Back in my car, we took off our hazmat suits and gas masks.

I drove down the Parkway heading for Wendy’s. The Blue Suit said he wanted Wendy’s. I refused. I don’t care for Wendy’s.

The Blue Suit ordered a Wendy’s burger, fries, and a drink, paid for it and then we were on our way.

“What a weekend with this asbestos thing going down,” the Blue Suit to me.

“What do you mean?” I asked.

“The mayor was uptight, as uptight as I’ve seen him and heard him in a while,” the Blue Suit added.

Chomping down the burger, spilling the guts of its on his pants, sipping his drink, and then nearly choking and coughing like he was going to stop breathing…wow, what a scene in my Honda Fit! This is the mayor’s Blue Suit.

“What was he so uptight about?” I asked.

“He’s the bottom line for all city contracts given to the privileged few. He’s been doing this for 14 years. He’s got it down, Josh.”


“What has he got down?” I asked the Blue Suit.

When mayor gives out a $2 million or $3 million contract to a vendor, well, I’m told, and I’ve seen it, the vendor takes care of the mayor.”

‘What do you mean by that?” I asked the Blue Suit.

“What is it you don’t understand, Josh? I’m talking about quid pro quo – you do for me. I do for you. That’s how it works with Carlo,” he said rather convincingly.

“You’ve seen that the exchange, the bouquet, as some call it, the thank you for a big contract from the mayor?”

“Yes, indeed. I have seen it many, many times in the past ten years. You see, Josh, when this asbestos thing went down last week, it’s put all that in jeopardy. The mayor gets very agitated. Vendors get agitated. Phone calls are traded. I heard a few. One was very heated. Another seemed more sober. A third call struck me as threats being tossed back and forth,” the Blue Suit told me.

“It got so bad at one point, Carlo left his house and walked into Woodlawn Cemetery with his cell.”

“Why did he do that?” I asked. ‘Why would this mayor or any mayor have to leave his house to make phone calls in a cemetery?”

The Blue Suit looked at me like I am an idiot.

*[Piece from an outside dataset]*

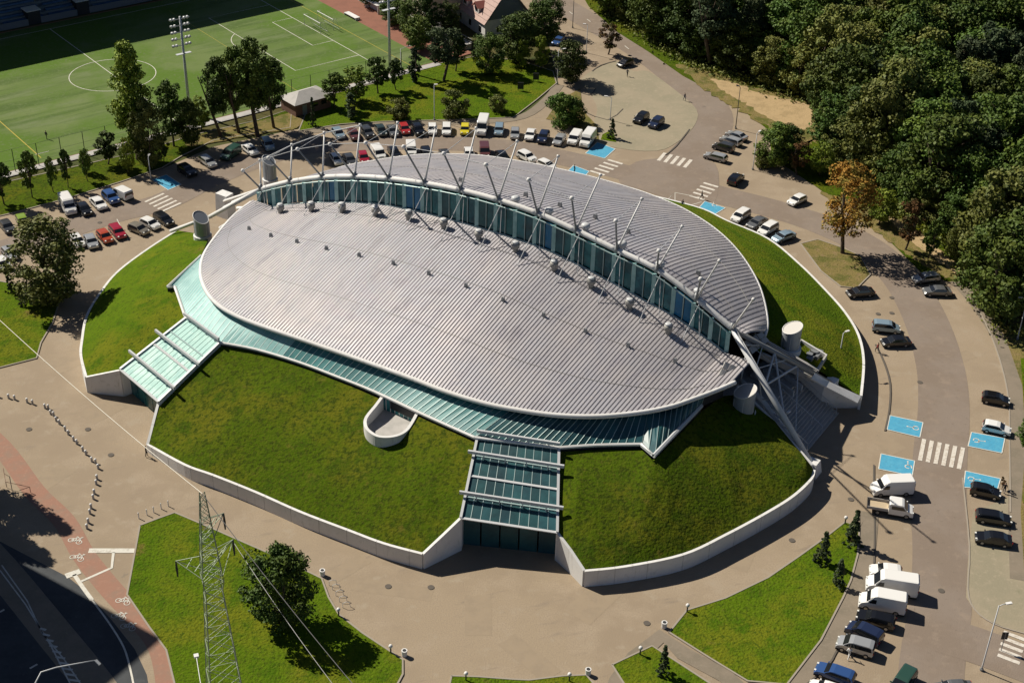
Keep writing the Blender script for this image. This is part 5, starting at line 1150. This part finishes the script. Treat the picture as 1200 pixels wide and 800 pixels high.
lamp_post(509, 141, 7.6, 'lamp with a white globe head on the upper lawn', (.1, 0, 0))
lamp_post(470, 88, 6.0, 'white twin lamp leaning beside the red track', (1.5, 1.0, 0), 'white')
lamp_post(1192, 398, 7.5, 'pale lamp under the huge right-edge tree', (-.8, 0, 0))
lamp_post(177, 211, 4.6, 'short lamp post at the tree foot above the left blue bay', (0, .5, 0))
lamp_post(6, 333, 5, 'x') if False else None
lamp_post(981, 433, 3.6, 'small garden lamp on the right grass bank below the plant pit', (.4, .2, 0), z=3.0)
lamp_post(914, 528, 3.2, 'small garden lamp on the front grass bank by the arch foot', (.3, .3, 0), z=3.0)
# curved road lamp at the bottom left
t = thing('street_lamp', 'curved road lamp reaching over the shaded road at the bottom left', 'street lamp', at(42, 850), 0, 'street lamps')
p0 = Vector(t.location); top = [Vector((0, 0, 0)), Vector((0, 0, 5.0))]+[at(x, y, 7.2)-p0 for x, y in ((40, 796), (48, 787), (66, 781.5), (90, 777), (112, 773))]
top[1] = Vector((0, 0, 5.6)); b = MB(); b.tube([top[0], top[1], top[2]-Vector((0, 0, .6)), top[3], top[4], top[5], top[6]], [.12, .1, .09, .08, .08, .07, .06], 8); link('pole', b.mesh('pole', M['steel'], True), t)
b = MB(); b.bar(top[6], top[6]+Vector((.5, -.3, -.35)), .3, .14); link('lamp_head', b.mesh('lamp_head', M['steel']), t)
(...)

“He goes into the cemetery for two reasons, Josh. First to make important calls that he doesn’t want anyone to hear inside his mansion. Second, he meets the people he calls inside the cemetery where he believes he can have his privacy. What a joke that is,” the Blue Suit admitted.

“The Woodlawn Cemetery is a quiet place. Not much shouting and deal-making goes on there…except for Carlo and his gang. He thinks it’s private but the eyes of the world he lives in are on him and many people are now telling stories about him.”

“Enough,” said the Blue Suit.

“Please take me home and please don’t drive down Elm Street. God knows what’s been dug up there and buried there and left to swirl around in the wind.”